Rebecca Taylor was all-in for Joseph R. Biden when she caught the former vice president during a June swing through Iowa, citing his experience and saying his kind of “moderate” approach is exactly what the nation will need to heal and unify in a post-Trump era.
Now she has second thoughts.
“I am not going to say I am 100% with Joe Biden, where I felt more like I was 100% when he came out,” Ms. Taylor told The Washington Times.
Her evolution is emblematic of how Mr. Biden’s support has softened across the early primary states, cutting into his image as the most electable candidate in the field and raising questions about whether the 76-year-old can rebound from his well-documented struggles.
Ms. Taylor said Mr. Biden, who is slated to return to the Iowa campaign trail this week, no longer looks like the only candidate addressing her top concern of ending the political polarization tearing apart America.
“I think Pete Buttigieg is trying to preach the same message,” she said of the South Bend, Indiana, mayor and 2020 Democratic candidate. “Right now, I am going to keep my options open.”
Mr. Biden started the campaign with a bang. He raked in over $6 million over his first 24 hours in the race and led national and early state primary polls, which also showed him as doing the best of all the Democratic hopefuls in hypothetical matchups with President Trump.
Since then, though, his record has been picked apart by a more left-wing Democratic base, he has underwhelmed on the stump and the debate stage, and his son Hunter Biden’s business dealings in Ukraine and China have muddled his message.
Also, it is clear on the fundraising front that he is struggling to capture the imaginations of voters and energize activists to the same degree agree of his top rivals, including Mr. Buttigieg and Sens. Elizabeth Warren of Massachusetts and Bernard Sanders of Vermont.
Mr. Sanders drew an estimated 26,000 people to a campaign rally Saturday in New York, where he received the formal endorsement of Rep. Alexandria Ocasio-Cortez.
Mr. Biden raised less money than those three over the past three months and has far less cash on hand as well.
The campaign sounded the alarm in a recent fundraising email.
“I hate to say it, but our opponents are way ahead of us when it comes to money in the bank,” said Elana Firsht, Mr. Biden’s only fundraising guru. “If we don’t pick up the pace here, we might have to make budget cuts that could seriously hurt our momentum in this primary.”
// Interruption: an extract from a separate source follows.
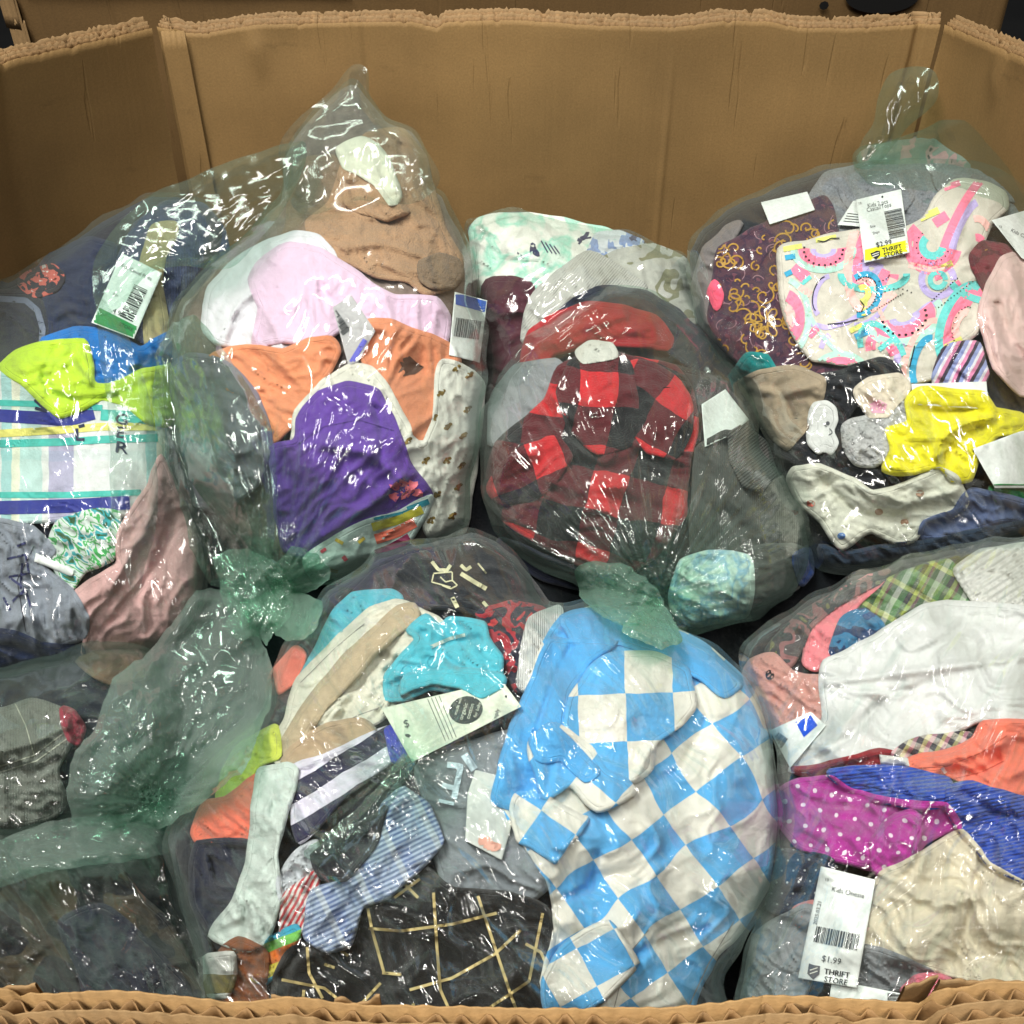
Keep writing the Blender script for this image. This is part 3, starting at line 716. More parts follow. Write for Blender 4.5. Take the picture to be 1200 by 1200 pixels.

Mr. Biden held a pair of fundraisers over the weekend in New York and one in Greenwich, Connecticut, where he touted his experience and record of working across party lines and said Mr. Trump is scared of him.
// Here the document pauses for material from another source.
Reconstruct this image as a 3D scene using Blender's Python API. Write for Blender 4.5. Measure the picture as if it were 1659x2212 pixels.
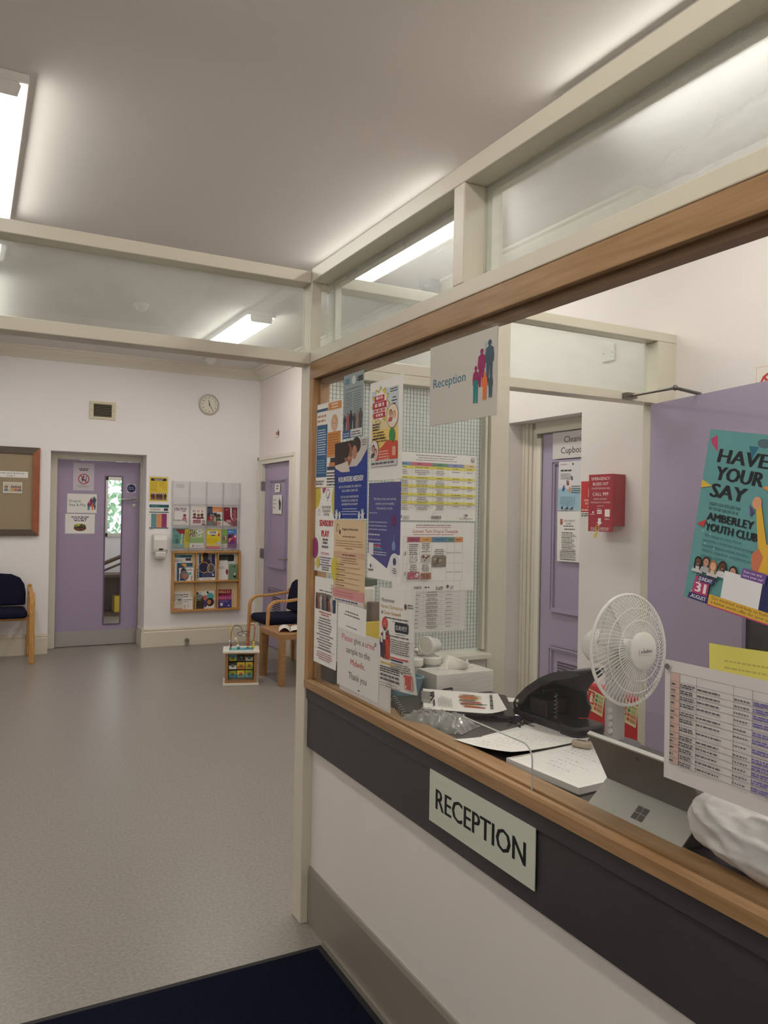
import bpy, bmesh, math, random
from mathutils import Vector, Matrix, Euler
PI = math.pi
rnd = random.Random(7)
for o in list(bpy.data.objects): bpy.data.objects.remove(o)
SC = bpy.context.scene
COL = SC.collection

# ------------------------------------------------------------------ camera
CAM_H = 1.45
cd = bpy.data.cameras.new('camera'); cam = bpy.data.objects.new('camera', cd); COL.objects.link(cam)
SC.camera = cam
SC.cycles.transparent_max_bounces = 24
cd.sensor_fit = 'VERTICAL'; cd.sensor_height = 36.0; cd.lens = 1687.27 / 2212 * 36.0
cd.clip_start = 0.02; cd.clip_end = 100
yaw, pitch, roll = math.radians(27.9125), math.radians(0.1104), math.radians(-1.0495)
fwd = Vector((math.sin(yaw)*math.cos(pitch), math.cos(yaw)*math.cos(pitch), math.sin(pitch)))
rgt = Vector((math.cos(yaw), -math.sin(yaw), 0)); dwn = fwd.cross(rgt)
c_, s_ = math.cos(roll), math.sin(roll)
r2 = rgt*c_ + dwn*s_; d2 = dwn*c_ - rgt*s_
cam.matrix_world = Matrix(((r2.x, -d2.x, -fwd.x, 0), (r2.y, -d2.y, -fwd.y, 0), (r2.z, -d2.z, -fwd.z, CAM_H), (0, 0, 0, 1)))

# ------------------------------------------------------------------ view, world
vs = SC.view_settings
SC.display_settings.display_device = 'sRGB'
vs.view_transform = 'Standard'; vs.look = 'None'; vs.exposure = -0.0; vs.gamma = 1.0; vs.use_curve_mapping = False
LAMP = 16.0          # strength of the fluorescent diffusers
LAMP_COL = (1.0, 0.975, 0.90)
wd = bpy.data.worlds.new('daylight'); SC.world = wd; wd.use_nodes = True
wb = wd.node_tree.nodes['Background']; wb.inputs[0].default_value = (0.86, 0.94, 1.0, 1); wb.inputs[1].default_value = 3.2

# ------------------------------------------------------------------ materials
def lin(c):
    return tuple((v/255/12.92 if v/255 <= 0.04045 else ((v/255+0.055)/1.055)**2.4) for v in c)
MATS = {}
def mat(name, rgb, rough=0.5, metal=0.0, spec=0.5, noise=0.0, nscale=20.0, bump=0.0, bscale=60.0, stretch=None, trans=0.0, rgb2=None, coat=0.0):
    if name in MATS: return MATS[name]
    m = bpy.data.materials.new(name); m.use_nodes = True
    nt = m.node_tree; b = nt.nodes['Principled BSDF']
    col = lin(rgb)
    b.inputs['Base Color'].default_value = (*col, 1)
    b.inputs['Roughness'].default_value = rough; b.inputs['Metallic'].default_value = metal
    b.inputs['Specular IOR Level'].default_value = spec
    if coat: b.inputs['Coat Weight'].default_value = coat; b.inputs['Coat Roughness'].default_value = 0.08
    tc = None
    if noise or bump:
        tc = nt.nodes.new('ShaderNodeTexCoord'); mp = nt.nodes.new('ShaderNodeMapping')
        nt.links.new(tc.outputs['Object'], mp.inputs[0])
        if stretch: mp.inputs['Scale'].default_value = stretch
    if noise:
        n = nt.nodes.new('ShaderNodeTexNoise'); n.inputs['Scale'].default_value = nscale; n.inputs['Detail'].default_value = 4
        nt.links.new(mp.outputs[0], n.inputs['Vector'])
        r = nt.nodes.new('ShaderNodeValToRGB')
        a = col; c2 = lin(rgb2) if rgb2 else tuple(v*(1-noise) for v in col)
        r.color_ramp.elements[0].position = 0.35; r.color_ramp.elements[1].position = 0.65
        r.color_ramp.elements[0].color = (*c2, 1); r.color_ramp.elements[1].color = (*a, 1)
        nt.links.new(n.outputs[0], r.inputs[0]); nt.links.new(r.outputs[0], b.inputs['Base Color'])
    if bump:
        n2 = nt.nodes.new('ShaderNodeTexNoise'); n2.inputs['Scale'].default_value = bscale; n2.inputs['Detail'].default_value = 3
        nt.links.new(mp.outputs[0], n2.inputs['Vector'])
        bp = nt.nodes.new('ShaderNodeBump'); bp.inputs['Strength'].default_value = bump; bp.inputs['Distance'].default_value = 0.004
        nt.links.new(n2.outputs[0], bp.inputs['Height']); nt.links.new(bp.outputs[0], b.inputs['Normal'])
    MATS[name] = m
    return m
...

“He is spending over $10 million of special interest money to try to defeat me in a primary,” Mr. Biden said at one stop. “It’s interesting how he’s all of a sudden so interested in the Democratic primary, isn’t he? Because I want to tell you, he knows if I’m the nominee, I will beat him like a drum.”
Mr. Biden this week has penciled in two days of campaign events in Iowa, where his team has sought to tamp down expectations in case he doesn’t emerge as the winner when the state holds its caucuses, the first real contest of the 2020 election race, on Feb. 3.
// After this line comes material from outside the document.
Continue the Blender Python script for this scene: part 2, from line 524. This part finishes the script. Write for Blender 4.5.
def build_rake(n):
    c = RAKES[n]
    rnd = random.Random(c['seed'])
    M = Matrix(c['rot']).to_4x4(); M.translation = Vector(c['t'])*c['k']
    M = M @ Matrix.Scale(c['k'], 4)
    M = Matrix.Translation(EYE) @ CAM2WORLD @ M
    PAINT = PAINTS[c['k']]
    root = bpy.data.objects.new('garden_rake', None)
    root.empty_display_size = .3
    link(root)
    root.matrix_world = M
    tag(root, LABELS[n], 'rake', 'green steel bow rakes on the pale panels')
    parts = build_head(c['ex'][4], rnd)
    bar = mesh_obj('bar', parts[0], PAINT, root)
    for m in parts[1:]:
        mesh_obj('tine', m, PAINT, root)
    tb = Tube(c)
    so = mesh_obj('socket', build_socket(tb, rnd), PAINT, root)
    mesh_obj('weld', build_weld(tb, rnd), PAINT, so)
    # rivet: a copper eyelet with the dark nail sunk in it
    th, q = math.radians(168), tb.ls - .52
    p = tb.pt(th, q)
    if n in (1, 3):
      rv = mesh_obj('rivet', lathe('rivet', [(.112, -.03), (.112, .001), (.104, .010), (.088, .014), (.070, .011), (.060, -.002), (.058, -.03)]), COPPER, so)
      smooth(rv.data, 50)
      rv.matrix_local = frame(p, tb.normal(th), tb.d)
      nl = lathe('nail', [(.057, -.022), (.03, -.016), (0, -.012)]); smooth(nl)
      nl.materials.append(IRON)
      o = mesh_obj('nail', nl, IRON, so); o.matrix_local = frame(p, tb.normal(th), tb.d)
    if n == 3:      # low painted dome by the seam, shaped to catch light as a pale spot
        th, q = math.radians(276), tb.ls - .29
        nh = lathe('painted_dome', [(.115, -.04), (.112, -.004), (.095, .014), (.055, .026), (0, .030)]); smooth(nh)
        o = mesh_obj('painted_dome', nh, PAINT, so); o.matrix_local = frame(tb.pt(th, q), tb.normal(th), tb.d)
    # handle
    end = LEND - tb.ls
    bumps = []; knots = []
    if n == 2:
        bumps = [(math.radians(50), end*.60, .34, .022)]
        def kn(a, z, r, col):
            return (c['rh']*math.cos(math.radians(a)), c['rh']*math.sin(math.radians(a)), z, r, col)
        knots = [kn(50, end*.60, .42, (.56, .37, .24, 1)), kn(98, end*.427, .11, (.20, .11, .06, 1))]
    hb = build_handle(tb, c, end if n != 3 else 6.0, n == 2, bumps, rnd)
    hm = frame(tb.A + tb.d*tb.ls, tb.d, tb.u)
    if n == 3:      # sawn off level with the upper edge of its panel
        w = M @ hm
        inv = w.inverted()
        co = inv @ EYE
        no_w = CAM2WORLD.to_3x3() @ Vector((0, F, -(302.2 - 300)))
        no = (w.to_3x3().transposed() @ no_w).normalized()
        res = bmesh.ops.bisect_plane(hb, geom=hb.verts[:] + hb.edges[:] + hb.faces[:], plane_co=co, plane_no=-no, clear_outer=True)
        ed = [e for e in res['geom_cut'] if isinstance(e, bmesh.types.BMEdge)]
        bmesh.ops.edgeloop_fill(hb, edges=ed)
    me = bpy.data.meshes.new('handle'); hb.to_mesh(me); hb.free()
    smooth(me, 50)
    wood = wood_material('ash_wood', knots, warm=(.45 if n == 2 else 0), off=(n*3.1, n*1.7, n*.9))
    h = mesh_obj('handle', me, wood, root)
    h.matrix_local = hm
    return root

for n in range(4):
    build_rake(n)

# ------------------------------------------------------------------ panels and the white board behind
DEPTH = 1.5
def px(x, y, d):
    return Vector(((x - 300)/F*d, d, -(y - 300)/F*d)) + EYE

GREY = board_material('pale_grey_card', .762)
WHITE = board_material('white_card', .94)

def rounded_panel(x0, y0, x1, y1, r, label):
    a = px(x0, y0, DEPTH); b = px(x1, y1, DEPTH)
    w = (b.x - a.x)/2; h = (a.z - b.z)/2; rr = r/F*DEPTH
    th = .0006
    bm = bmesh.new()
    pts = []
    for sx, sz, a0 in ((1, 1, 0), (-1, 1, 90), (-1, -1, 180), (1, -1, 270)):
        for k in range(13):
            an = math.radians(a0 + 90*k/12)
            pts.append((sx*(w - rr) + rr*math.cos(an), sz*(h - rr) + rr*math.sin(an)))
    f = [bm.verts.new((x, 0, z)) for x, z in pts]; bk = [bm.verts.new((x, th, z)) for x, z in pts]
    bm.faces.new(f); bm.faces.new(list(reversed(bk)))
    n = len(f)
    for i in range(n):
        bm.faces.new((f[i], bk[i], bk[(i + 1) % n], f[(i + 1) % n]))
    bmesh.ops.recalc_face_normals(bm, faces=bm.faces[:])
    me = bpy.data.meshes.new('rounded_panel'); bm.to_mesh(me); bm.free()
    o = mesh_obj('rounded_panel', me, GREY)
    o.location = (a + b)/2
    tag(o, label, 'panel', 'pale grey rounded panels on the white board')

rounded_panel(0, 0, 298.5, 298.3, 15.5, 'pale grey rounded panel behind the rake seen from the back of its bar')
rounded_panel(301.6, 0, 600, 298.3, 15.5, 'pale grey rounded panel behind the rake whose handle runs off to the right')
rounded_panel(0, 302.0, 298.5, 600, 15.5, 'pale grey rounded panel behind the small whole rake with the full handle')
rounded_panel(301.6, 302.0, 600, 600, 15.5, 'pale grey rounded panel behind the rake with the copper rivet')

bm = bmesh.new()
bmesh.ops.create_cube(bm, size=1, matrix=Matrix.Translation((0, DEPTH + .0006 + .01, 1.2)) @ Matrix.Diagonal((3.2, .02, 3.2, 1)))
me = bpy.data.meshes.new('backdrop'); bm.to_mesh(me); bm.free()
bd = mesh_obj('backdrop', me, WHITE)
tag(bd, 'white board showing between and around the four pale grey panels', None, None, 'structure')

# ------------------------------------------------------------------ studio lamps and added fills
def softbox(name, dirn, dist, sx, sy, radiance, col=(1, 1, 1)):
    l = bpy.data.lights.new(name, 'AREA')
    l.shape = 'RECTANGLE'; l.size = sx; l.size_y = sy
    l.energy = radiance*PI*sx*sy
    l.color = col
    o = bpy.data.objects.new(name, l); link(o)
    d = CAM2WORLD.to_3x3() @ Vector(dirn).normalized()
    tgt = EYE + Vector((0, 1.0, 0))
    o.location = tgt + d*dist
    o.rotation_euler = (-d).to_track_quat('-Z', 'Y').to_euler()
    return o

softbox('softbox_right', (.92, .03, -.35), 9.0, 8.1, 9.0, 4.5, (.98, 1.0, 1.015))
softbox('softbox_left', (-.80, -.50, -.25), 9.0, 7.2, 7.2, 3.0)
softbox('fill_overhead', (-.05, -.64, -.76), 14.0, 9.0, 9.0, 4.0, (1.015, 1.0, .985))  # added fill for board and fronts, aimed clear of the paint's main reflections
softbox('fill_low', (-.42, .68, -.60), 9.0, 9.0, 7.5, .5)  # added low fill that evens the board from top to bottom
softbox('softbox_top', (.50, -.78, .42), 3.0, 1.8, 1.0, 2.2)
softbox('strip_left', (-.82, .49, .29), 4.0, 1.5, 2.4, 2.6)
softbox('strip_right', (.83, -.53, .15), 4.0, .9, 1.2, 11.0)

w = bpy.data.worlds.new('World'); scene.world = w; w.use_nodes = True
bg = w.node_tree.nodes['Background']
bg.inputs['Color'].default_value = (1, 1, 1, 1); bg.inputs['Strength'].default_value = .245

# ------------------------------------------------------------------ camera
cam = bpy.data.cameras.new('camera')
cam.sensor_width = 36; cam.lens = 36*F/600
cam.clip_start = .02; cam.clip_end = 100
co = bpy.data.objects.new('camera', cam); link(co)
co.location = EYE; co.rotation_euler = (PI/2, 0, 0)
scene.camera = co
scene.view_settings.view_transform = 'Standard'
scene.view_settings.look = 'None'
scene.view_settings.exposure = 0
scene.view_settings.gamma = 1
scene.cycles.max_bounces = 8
The latest Real Clear Politics average of polls shows Mr. Biden running second behind Ms. Warren in Iowa and New Hampshire, which holds the first primary in the nation eight days later.
JoAnn Hardy, chair of Cerro Gordo County Democrats, said Mr. Biden still has a deep reservoir of goodwill in Iowa and can rebound.
“We like him because we know him,” she said. “He is sort of like the grandpa who will put his arm around your shoulder and make things better.”
Others in Iowa say Mr. Biden’s image has been dented.
Bryce Smith, chair of the Dallas County Democrats, said Mr. Biden’s “age shows dramatically” and is “not a selling point to younger voters and a new generation of political activists.”
“He looks like he is 80 years old, and he sounds like it too,” Mr. Smith said. “Bernie Sanders looks like he is 80, but he doesn’t sound like it.”
Tom Courtney, co-chair of the Des Moines County Democratic Party, said he thinks Mr. Biden would make a great president but he is afraid of what will happen if he faces Mr. Trump in a one-on-one debate.
“I can see Donald Trump saying a few things and Biden not saying things with assurance and Joe looking like a dummy on stage,” Mr. Courtney said. “When Trump says stuff, you have to be able to recover quickly, and I don’t see Joe recovering quickly. I see him getting flustered.”
Mr. Courtney said Mr. Biden is slipping.
“I don’t think he is as popular as he was when this started,” he said.